- [Input data]
##########

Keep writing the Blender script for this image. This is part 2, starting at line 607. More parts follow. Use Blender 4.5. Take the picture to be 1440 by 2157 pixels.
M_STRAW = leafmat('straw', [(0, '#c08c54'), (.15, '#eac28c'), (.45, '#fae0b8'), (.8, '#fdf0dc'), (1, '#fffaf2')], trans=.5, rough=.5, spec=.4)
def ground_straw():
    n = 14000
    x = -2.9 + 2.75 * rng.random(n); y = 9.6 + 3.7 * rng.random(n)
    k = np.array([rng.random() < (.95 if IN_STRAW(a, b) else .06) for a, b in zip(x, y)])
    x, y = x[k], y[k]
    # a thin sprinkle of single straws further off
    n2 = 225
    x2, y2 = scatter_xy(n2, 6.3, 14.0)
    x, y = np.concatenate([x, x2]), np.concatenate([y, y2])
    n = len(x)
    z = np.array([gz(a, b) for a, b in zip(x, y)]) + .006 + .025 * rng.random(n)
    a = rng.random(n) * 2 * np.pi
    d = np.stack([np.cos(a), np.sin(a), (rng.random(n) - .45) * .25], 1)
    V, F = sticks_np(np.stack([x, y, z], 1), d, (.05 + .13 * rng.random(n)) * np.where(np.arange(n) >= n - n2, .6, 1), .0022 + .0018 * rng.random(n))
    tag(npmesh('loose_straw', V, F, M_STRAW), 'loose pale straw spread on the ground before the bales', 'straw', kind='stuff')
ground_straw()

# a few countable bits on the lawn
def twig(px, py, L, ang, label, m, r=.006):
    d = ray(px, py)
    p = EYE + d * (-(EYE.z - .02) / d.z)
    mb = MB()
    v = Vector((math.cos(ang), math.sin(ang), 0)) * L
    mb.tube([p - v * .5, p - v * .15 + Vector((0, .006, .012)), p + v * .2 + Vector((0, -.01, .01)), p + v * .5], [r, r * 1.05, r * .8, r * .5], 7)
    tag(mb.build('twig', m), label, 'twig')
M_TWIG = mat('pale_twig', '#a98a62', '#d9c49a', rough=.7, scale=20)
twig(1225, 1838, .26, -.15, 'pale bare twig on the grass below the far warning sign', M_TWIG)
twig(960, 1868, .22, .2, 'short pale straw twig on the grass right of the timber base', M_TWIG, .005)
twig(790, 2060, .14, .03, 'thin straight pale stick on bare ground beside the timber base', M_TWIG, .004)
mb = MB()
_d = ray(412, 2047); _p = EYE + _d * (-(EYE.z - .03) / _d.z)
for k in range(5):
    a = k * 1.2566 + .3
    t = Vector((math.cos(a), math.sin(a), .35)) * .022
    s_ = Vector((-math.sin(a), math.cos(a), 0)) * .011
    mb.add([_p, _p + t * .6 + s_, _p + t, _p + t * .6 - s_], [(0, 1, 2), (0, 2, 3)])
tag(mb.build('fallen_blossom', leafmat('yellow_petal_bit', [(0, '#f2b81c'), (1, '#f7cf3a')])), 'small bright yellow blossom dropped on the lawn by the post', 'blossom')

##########

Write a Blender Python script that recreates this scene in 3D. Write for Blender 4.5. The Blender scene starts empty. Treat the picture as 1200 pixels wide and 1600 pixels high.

##########

- [Set problem] Look for the word "Blender" and return every line where it occurs.

- [Complete output]
Keep writing the Blender script for this image. This is part 2, starting at line 607. More parts follow. Use Blender 4.5. Take the picture to be 1440 by 2157 pixels.
Write a Blender Python script that recreates this scene in 3D. Write for Blender 4.5. The Blender scene starts empty. Treat the picture as 1200 pixels wide and 1600 pixels high.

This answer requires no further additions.